SECRETARY RICE: Thank you very much, Mr. Chairman. Let me thank the members of this Committee for the work that we have done together over the last several years. I think that despite sometimes differences on policy or on tactics, we have always tried to work in the interests of the United States of America. And I think that we have agreed that that has meant that America needed to represent not just power, but also principle. We’ve worked together to put together an agenda, a compassion agenda that we see in evidence in places like Africa, with the President’s Emergency Program For AIDS Relief, for the malaria program that we have. We have been able to quadruple development assistance to Africa, to triple it worldwide, and to double it for Latin America.

Without this committee, we would not be – not have been able to meet the challenges that we have had in having our diplomats and our civilians in some of the most dangerous places in the world. And I don’t just mean Iraq and Afghanistan, although those are clearly very dangerous, but also in many unaccompanied posts around the world where our people go without family and work in harm’s way and work in difficult conditions in some of the most remote parts of the world to try and help people build a better life. And without your help, we would not have been able to engage in what we call transformational diplomacy, trying to increase the number of well-governed democratic states that can provide for their people and act as responsible citizens in the international community.

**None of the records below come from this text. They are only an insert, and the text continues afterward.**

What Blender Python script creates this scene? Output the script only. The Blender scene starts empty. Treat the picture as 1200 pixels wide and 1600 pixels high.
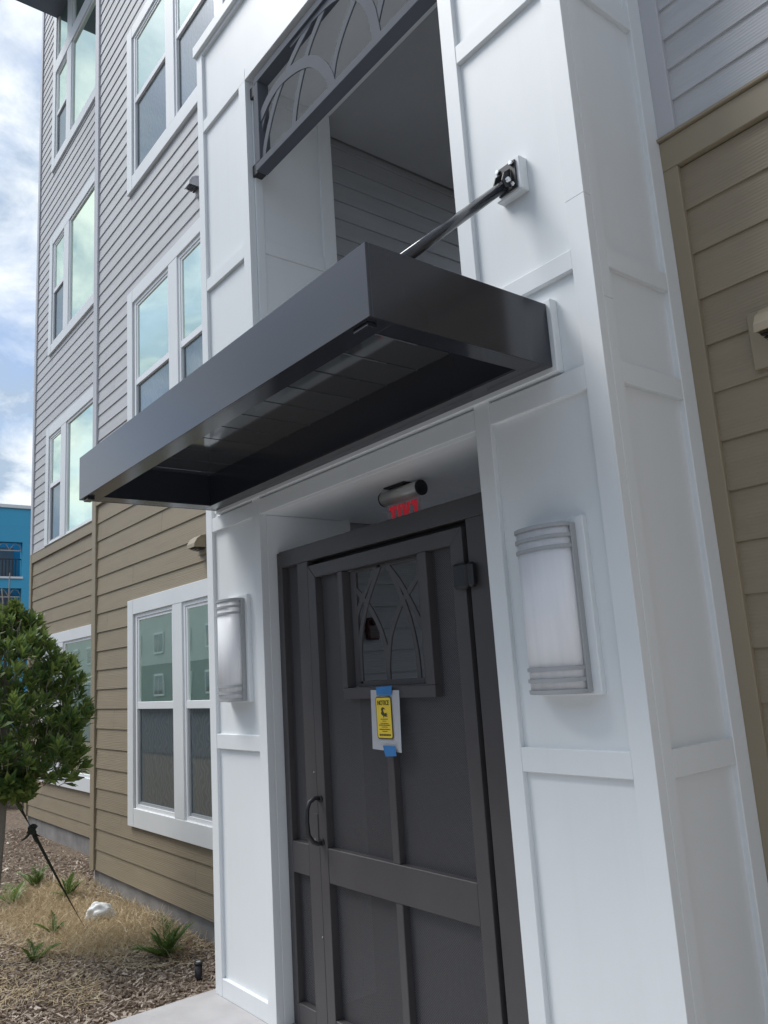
import bpy, bmesh, math, random
from mathutils import Vector, Matrix
from mathutils import noise as mn
R_ = math.radians
scene = bpy.context.scene
col = scene.collection
rng = random.Random(7)

# ------------------------------------------------------------------ camera
cam = bpy.data.cameras.new("camera"); cam_o = bpy.data.objects.new("camera", cam); col.objects.link(cam_o)
right = Vector((0.6137905847580145, 0.7868798240011627, -0.06388474498903303))
down = Vector((-0.19265158409849764, 0.07081536024857434, -0.9787086143981794))
fwd = Vector((-0.7656020410152745, 0.6130296300610304, 0.19505944596579292))
M3 = Matrix((right, -down, -fwd)).transposed()
cam_o.matrix_world = Matrix.Translation((0, 0, 1.65)) @ M3.to_4x4()
cam.sensor_fit = 'VERTICAL'; cam.sensor_height = 32.0; cam.lens = 32.0 * 1246.52 / 1600.0
cam.clip_start = 0.02; cam.clip_end = 800
scene.camera = cam_o

# ------------------------------------------------------------------ world: hazy sky with broken cloud
SUN_EL, SUN_AZ = R_(55), R_(228)      # azimuth measured from +Y clockwise: front-left of the facade
world = bpy.data.worlds.new("World"); scene.world = world; world.use_nodes = True
nt = world.node_tree; nt.nodes.clear()
def wn(t, **k):
    n = nt.nodes.new(t)
    for a, b in k.items(): setattr(n, a, b)
    return n
wl = nt.links.new
out = wn('ShaderNodeOutputWorld')
sky = wn('ShaderNodeTexSky', sky_type='NISHITA', sun_disc=False, sun_elevation=SUN_EL, sun_rotation=SUN_AZ, air_density=1.0, dust_density=1.2, ozone_density=1.4)
bg1 = wn('ShaderNodeBackground'); bg1.inputs[1].default_value = 0.10
bg2 = wn('ShaderNodeBackground'); bg2.inputs[1].default_value = 1.0
tc = wn('ShaderNodeTexCoord'); sep = wn('ShaderNodeSeparateXYZ'); wl(tc.outputs['Generated'], sep.inputs[0])
mx = wn('ShaderNodeMath', operation='MAXIMUM'); wl(sep.outputs[2], mx.inputs[0]); mx.inputs[1].default_value = 0.0
ad = wn('ShaderNodeMath', operation='ADD'); wl(mx.outputs[0], ad.inputs[0]); ad.inputs[1].default_value = 0.42
dx = wn('ShaderNodeMath', operation='DIVIDE'); wl(sep.outputs[0], dx.inputs[0]); wl(ad.outputs[0], dx.inputs[1])
dy = wn('ShaderNodeMath', operation='DIVIDE'); wl(sep.outputs[1], dy.inputs[0]); wl(ad.outputs[0], dy.inputs[1])
cmb = wn('ShaderNodeCombineXYZ'); wl(dx.outputs[0], cmb.inputs[0]); wl(dy.outputs[0], cmb.inputs[1]); cmb.inputs[2].default_value = 3.1
nz = wn('ShaderNodeTexNoise'); nz.inputs['Scale'].default_value = 3.4; nz.inputs['Detail'].default_value = 9; nz.inputs['Roughness'].default_value = 0.56
nz.inputs['Distortion'].default_value = 0.25
wl(cmb.outputs[0], nz.inputs['Vector'])
cr = wn('ShaderNodeValToRGB'); cr.color_ramp.elements[0].position = 0.38; cr.color_ramp.elements[1].position = 0.55
cr.color_ramp.elements[0].color = (0.22, 0.22, 0.22, 1); cr.color_ramp.elements[1].color = (1, 1, 1, 1)
wl(nz.outputs['Fac'], cr.inputs[0])
nz2 = wn('ShaderNodeTexNoise'); nz2.inputs['Scale'].default_value = 5.5; nz2.inputs['Detail'].default_value = 9; nz2.inputs['Roughness'].default_value = 0.6; nz2.inputs['Distortion'].default_value = 0.4
wl(cmb.outputs[0], nz2.inputs['Vector'])
cr2 = wn('ShaderNodeValToRGB'); cr2.color_ramp.elements[0].position = 0.42; cr2.color_ramp.elements[1].position = 0.60
cr2.color_ramp.elements[0].color = (0.27, 0.34, 0.43, 1); cr2.color_ramp.elements[1].color = (0.64, 0.67, 0.70, 1)
wl(nz2.outputs['Fac'], cr2.inputs[0]); wl(cr2.outputs[0], bg2.inputs[0])
wl(sky.outputs[0], bg1.inputs[0])
mixs = wn('ShaderNodeMixShader'); wl(cr.outputs[0], mixs.inputs[0]); wl(bg1.outputs[0], mixs.inputs[1]); wl(bg2.outputs[0], mixs.inputs[2])
wl(mixs.outputs[0], out.inputs[0])

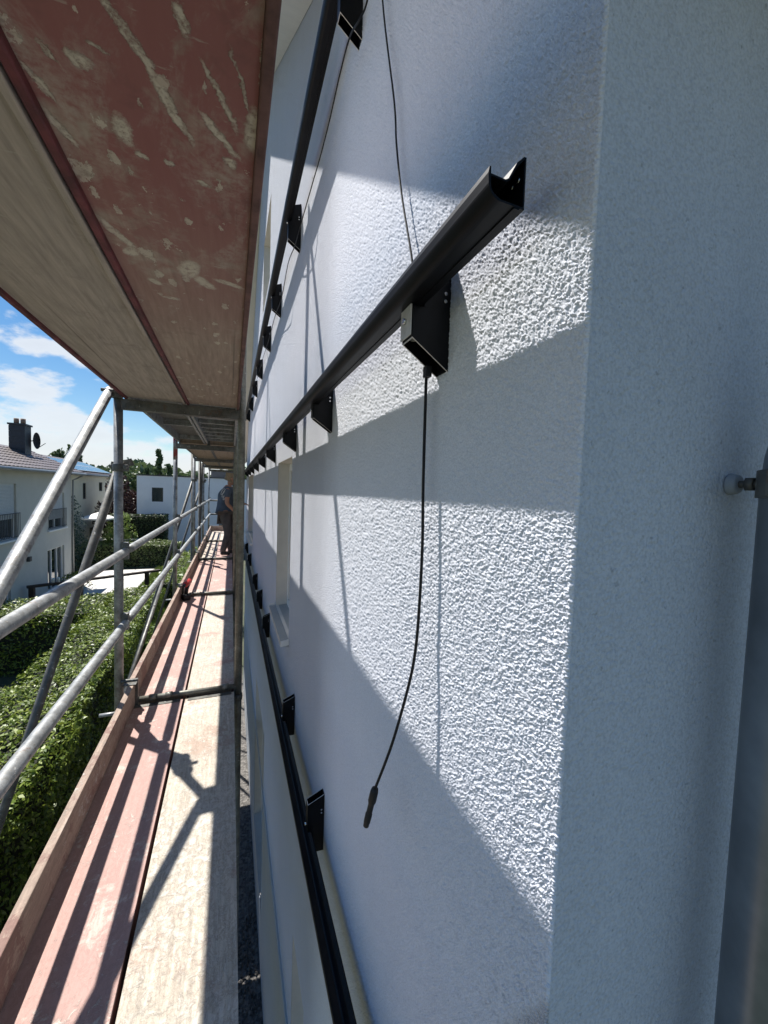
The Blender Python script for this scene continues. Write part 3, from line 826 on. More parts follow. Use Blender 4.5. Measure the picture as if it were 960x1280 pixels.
# ================================================================== SCAFFOLD
sc = empty('scaffold', (-.29, 2.78, GZ), 'galvanised facade scaffold of upright tubes, guard rails and braces beside the white wall', 'scaffold')
TR = .0242
def tube(name, a, b, mat='galv', r=TR, n=20, parent=sc, label=None):
    m = MB(); m.tube([a, b], r, n); o = m.build(name, mat, parent)
    if label: o['label'] = label
    return o
def coupler(x, y, z, mat='galv_dark', s=1.):
    m = MB()
    m.tube([(x, y, z - .022 * s), (x, y, z + .022 * s)], .031 * s, 14)
    m.box(x + .020, x + .052 * s, y - .016, y + .016, z - .02, z + .02)
    m.tube([(x + .044 * s, y - .045 * s, z), (x + .044 * s, y + .03, z)], .006, 8)
    m.tube([(x + .044 * s, y - .048 * s, z), (x + .044 * s, y - .036 * s, z)], .012, 6)
    return m.build('coupler', mat, sc, bevel=.002)
for i, y in enumerate(BAYS):
    if i == 0: continue
    for (x, side) in ((XO, 0), (XI, 1)):
        m_ = 'galv_dirty' if side else ('galv' if i != 2 else 'galv')
        tube('standard', (x, y, GZ + .06), (x, y, DZ - .06), m_)
        top = 2.62 if i != 2 or side else .52
        tube('standard', (x, y, DZ - .058), (x, y, .50 if side == 0 else 2.62), m_)
        if side == 0:
            tube('standard', (x, y, .502), (x, y, 2.62), 'galv')
        # collar where tubes join
        m = MB(); m.tube([(x, y, DZ - .075), (x, y, DZ - .035)], .029, 16); m.build('collar', 'galv_dark', sc)
        m = MB(); m.box(x - .075, x + .075, y - .075, y + .075, GZ + .006, GZ + .014); m.tube([(x, y, GZ + .014), (x, y, GZ + .12)], .018, 12)
        m.build('base_plate', 'galv_dark', sc)
    # transoms under decks
    for (z, nm) in ((DZ - .045, 'transom'), (UZ - .112, 'transom'), (2.56, 'transom')):
        m = MB()
        if z < 1: 
            m.box(XO + .02, XI - .015, y - .026, y - .022, z - .048, z + .012); m.box(XO + .02, XI - .015, y + .022, y + .026, z - .048, z + .012)
            m.box(XO + .02, XI - .015, y - .022, y + .022, z - .048, z - .044)
            m.build(nm, 'galv_dark', sc, bevel=.001)
        else:
            m.tube([(XO, y, z), (XI, y, z)], TR, 14); m.build(nm, 'galv_dark', sc)
    # hold-down tube across the deck
    m = MB(); m.tube([(-.555, y - .004, DZ + .026), (XI - .01, y - .004, DZ + .022)], .017, 14)
    for xx in (-.45, -.36, -.02): m.tube([(xx - .02, y - .004, DZ + .026), (xx + .02, y - .004, DZ + .026)], .0205, 12)
    m.build('hold_down_bar', 'galv_dirty', sc)
    m = MB(); m.box(-.565, -.528, y - .03, y - .012, DZ + .002, DZ + .17); m.tube([(-.62, y - .02, DZ + .16), (-.53, y - .02, DZ + .16)], .012, 10)
    m.box(-.60, -.53, y - .075, y - .035, DZ + .152, DZ + .158)
    m.build('toe_board_clip', 'galv_dark', sc, bevel=.001)
    # short spigot sticking outwards at deck level
    tube('spigot', (XO - .09, y - .05, DZ - .02), (XO + .02, y - .05, DZ - .02), 'galv', .011, 10)
    for z in (-.414, -.853):
        m = MB(); m.obox((XO + .038, y - .012, z), Vector((1, 0, 0)), Vector((0, 1, 0)), Vector((0, 0, 1)), .018, .020, .052)
        m.obox((XO + .045, y - .03, z + .004), Vector((1, 0, 0)), Vector((0, 1, 0)), Vector((0, 0, 1)), .006, .03, .008)
        m.build('wedge_housing', 'galv_dark', sc, bevel=.003)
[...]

With your forbearance, members of the Committee, I would just like to say one word about our people in Iraq in particular right now. It’s a difficult time for our Embassy. We’ve had a number of incidents. It’s been more difficult recently, and I just want to say that we keep them in our thoughts and we appreciate their service, and I know that you do too. Very often, we talk about the honorable service of our men and women in uniform, and it is to be honored. We also have a lot of civilians on the front lines who take risks daily. And so I’d just like to acknowledge their service.

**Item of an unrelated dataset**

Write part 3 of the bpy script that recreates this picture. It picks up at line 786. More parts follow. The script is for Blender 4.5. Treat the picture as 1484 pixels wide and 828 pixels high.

I believe that the President’s budget request this year for State Operations and for Foreign Operations will permit us to continue to pursue our efforts at securing our people, building reasonable facilities for them, increasing our efforts at public diplomacy and exchanges, something that we all agreed we should do at the beginning of my tenure and I think we have done precisely that. There is really no better commercial, if you will, for American democracy and the strength of America than having our people travel abroad and having people travel here. And we’ve tried, through public-private partnerships, more exchanges, more visitors, to give people access to the United States.

We are also requesting in this budget 1,100 new positions for the State Department and 300 new ones for USAID. This represents a rebuilding, if you will, of our civilian capacity to manage programs, to engage in diplomacy. I felt that it was important that we first do some important reallocation and redeployment of our people to demonstrate that we were prepared to make tough choices. And by moving close to 300 people out of Europe and into places like India and the further reaches of China, I think we’ve demonstrated that we are prepared to do what we can with the resources that we have. But the truth is that the diplomatic corps is stretched, USAID is even more stretched. We went through a period in the ‘90s of almost six years where we didn’t hire, didn’t bring in a single Foreign Service Officer. And so we do need to rebuild.

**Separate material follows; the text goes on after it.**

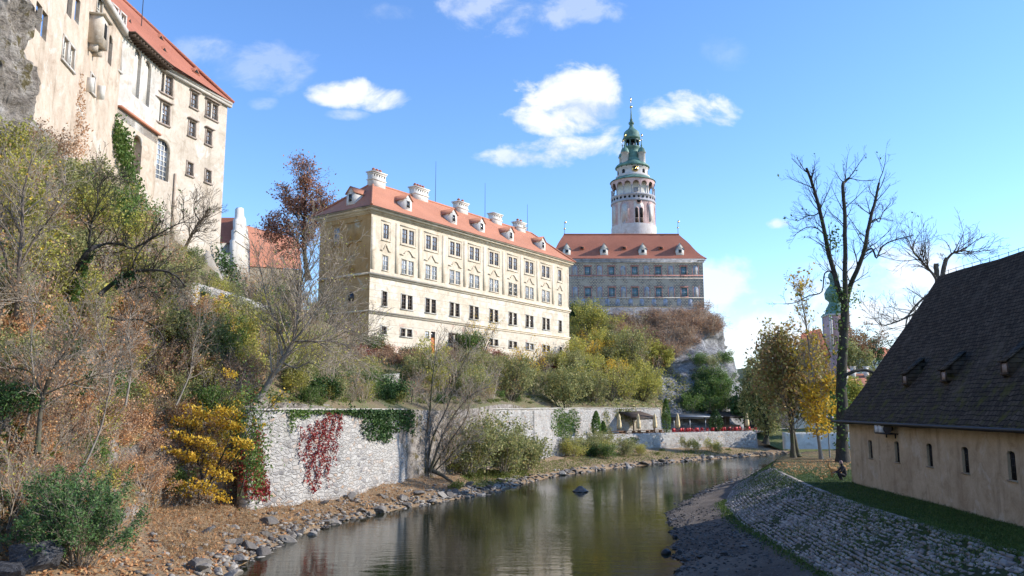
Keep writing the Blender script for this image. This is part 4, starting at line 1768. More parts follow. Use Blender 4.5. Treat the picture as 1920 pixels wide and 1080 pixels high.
c1 = Vector((C1.x, C1.y))
c2 = back_to(293, 0, c1, e3)
c3 = back_to(213, 0, c2, Vector((.03, 1)).normalized())
c4_ = back_to(52, 0, c3, Vector((-.19, .98)).normalized())
F3, F2, F1 = Fac(c2, c1), Fac(c3, c2), Fac(c4_, c3)
ZCB = 17.0
cas = empty('castle', (c2.x, c2.y, ZCB), 'tall pale plastered castle wing with red tiled roof high on the cliff', 'building')
cops = {1: [], 2: [], 3: []}
FF_ = {1: F1, 2: F2, 3: F3}


def cwin(k, px, py, w, h, lights=1, gap=.18, fr=M_FRB, pn=M_GLASS, cols=2, rows=3, sur=True, hood=True, rec=.25, mt=M_FRG):
    f = FF_[k]
    s, z = f.hit(px, py)
    cops[k].extend(window(f, cas, s, z, w, h, fr, pn, lights=lights, gap=gap, cols=cols, rows=rows, rec=rec, bar=.06))
    if sur:
        surround(f, cas.children[-1], s, z, w * lights + gap * (lights - 1), h, mt, t=.16, hood=hood, o=.06, hoodd=.3)


M_SURR = plain('brown_stone_surround', (0.33, 0.26, 0.21), 0.9, var=0.25)
cwin(3, 309, 157, .95, 2.0, 2, rows=4, mt=M_SURR)
cwin(3, 303, 211, .95, 2.1, 2, rows=4, mt=M_SURR)
cwin(3, 364, 189, .95, 1.6, 1, mt=M_SURR)
cwin(3, 397, 208, .80, 1.75, 2, rows=4, mt=M_SURR)
cwin(3, 360, 242, .95, 1.6, 1, mt=M_SURR)
cwin(3, 391, 258, .85, 1.6, 1, mt=M_SURR)
cwin(3, 356, 317, .85, 1.35, 1, hood=False, mt=M_SURR)
cwin(3, 390, 331, .85, 1.35, 1, hood=False, mt=M_SURR)
cwin(2, 215, 30, .85, 1.7, 1, fr=M_FRW, hood=False, mt=M_CASTW)
cwin(2, 230, 44, .85, 1.7, 1, fr=M_FRW, hood=False, mt=M_CASTW)
cwin(1, 187, 6, 1.2, 1.9, 1, fr=M_FRW, hood=False)
cwin(1, 122, 94, .95, 1.75, 1, fr=M_FRW, hood=False, mt=M_CASTW)
cwin(1, 134, 109, .95, 1.7, 1, fr=M_FRW, hood=False, mt=M_CASTW)
cwin(1, 173, 158, 1.0, 1.4, 1, fr=M_FRW, hood=False, mt=M_CASTW)
for px, py in ((72, 32), (83, 48), (131, 8), (145, 20)):
    cwin(1, px, py, 1.0, 1.9, 1, fr=M_SURR, pn=M_DARK, cols=1, rows=1, sur=False, rec=.55)
# open casement leaves
cl = MB()
s, z = F1.hit(168, 165)
F1.box(cl, s - .75, s - .70, z - .6, z + .6, .02, .55)
cl.build('casement', M_FRW, cas)
cl = MB()
s, z = F1.hit(181, 172)
F1.box(cl, s + .1, s + .15, z - .6, z + .6, .02, .6)
cl.build('casement', M_FRW, cas)
# big arched window, dark loggia arch, blind arches
archm = MB()
parts = []


def archopen(k, px, py, w, h, rec, back, name):
    f = FF_[k]
    s, z = f.hit(px, py)
    cops[k].append((s - w / 2, s + w / 2, z - h / 2, z + h / 2, rec))
    arch_fill(f, archm, s - w / 2, s + w / 2, z + h / 2, -.2, -.001, mi=k - 1)
    b = MB()
    f.box(b, s - w / 2 - .05, s + w / 2 + .05, z - h / 2 - .05, z + h / 2 + .05, -rec - .06, -rec - .002)
    o = b.build(name, back, cas)
    return f, s, z, o


f, s, z, o = archopen(3, 302, 298, 2.3, 4.1, .4, M_GLASS, 'arched_window')
g = MB()
for i in range(6):
    x = s - 1.15 + 2.3 * i / 5
    f.box(g, x - .04, x + .04, z - 2.05, z + 2.05, -.39, -.33)
for j in range(9):
    y = z - 2.05 + 4.1 * j / 8
    f.box(g, s - 1.15, s + 1.15, y - .03, y + .03, -.385, -.325)
g.build('window_frame', M_FRW, o)
f, s, z, o = archopen(2, 257, 289, 1.6, 3.6, 1.1, M_CASTO, 'arched_niche')
archopen(2, 257, 137, 1.25, 4.6, .3, M_WHITE, 'blind_arch')
archopen(2, 276, 156, 1.25, 4.4, .3, M_WHITE, 'blind_arch')
f, s, z, o = archopen(1, 207, 94, 1.0, 2.6, .4, M_GLASSD, 'arched_window')
f, s, z, o = archopen(2, 221, 102, 1.0, 2.7, .4, M_WHITE, 'arched_window')
surround(F2, o, s, z, 1.05, 2.7, M_CASTW, t=.2, hood=False)
archm.build('arch_head', [M_CASTO, M_CASTW, M_CAST], cas)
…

And it speaks, Senator Leahy, to the point that you’ve made about the role of the State Department and what I’ll call reconstruction and development, or, if you wish, nation-building, which is that the Department does want to be at the forefront of those efforts. We need an institutional base from which to do that, and that is why we’ve requested funding for what the President announced in his State of the Union last year, which is the civilian reserve, a Civilian Response Corps, which we believe would be a very important way for civilians to lead the efforts at stabilization and reconstruction.

Finally, let me say that we have, I think, used our foreign assistance well to support efforts at Middle East peace, at consolidation of democratic forces in Latin America. In places like Pakistan where it is very difficult, we have, nonetheless, seen Pakistan now move from military rule to civilian rule, to have democratic elections for the first time in more than a decade. These are processes that I think we’ve been able to support with the assistance and with the efforts of our diplomats.

If I may just on two other points that were raised on – particularly in Latin America, just to underscore what Senator Gregg has said about the importance of the free trade agreement for Colombia. This is a country that was very near being a failed state at the beginning of this decade. It was a country where bombings in the capital were routine, where the government was unable to control almost 30 percent of its territory, either because of the FARC or because of paramilitaries. It is a country that now has a foreign minister who was held six years in captivity by the FARC. And so it is a country that has come a long way back under President Uribe and his program for democratic security. He is, as a result, a very popular leader in Colombia. But I think that is because he has brought his people security and he is devoted to human rights and to furthering the democratic enterprise. I know there are a lot of concerns. But I will just say I was in Medellin very recently with a congressional delegation. And Medellin, which used to be synonymous with Pablo Escobar and trouble, is now a thriving city in which the Colombian citizens believe they can be secure.

Finally, let me just in response to something that Senator Gregg said. I really do hope that we can remove these restrictions on the ANC. This is a country with which we now have excellent relations -- South Africa. But it’s, frankly, a rather embarrassing matter that I still have to waive in my own counterpart, the Foreign Minister of South Africa, not to mention the great leader Nelson Mandela.

So we have a lot of work to do. I continue to hope that during the remainder of our tenure that we will be able to make progress in providing for our people compensation reform, security facilities and new positions. And I hope that we’ll be able to make some progress on the great foreign policy issues of our day. But I have been enormously proud to serve as America’s Secretary of State because George Shultz once told me that it’s the best job in government. And I said, “George, why is that?” And he said, “Because there is no greater honor than representing the United States of America as its chief diplomat.” And I have found that and I want to thank you for helping me play that role. Thank you very much.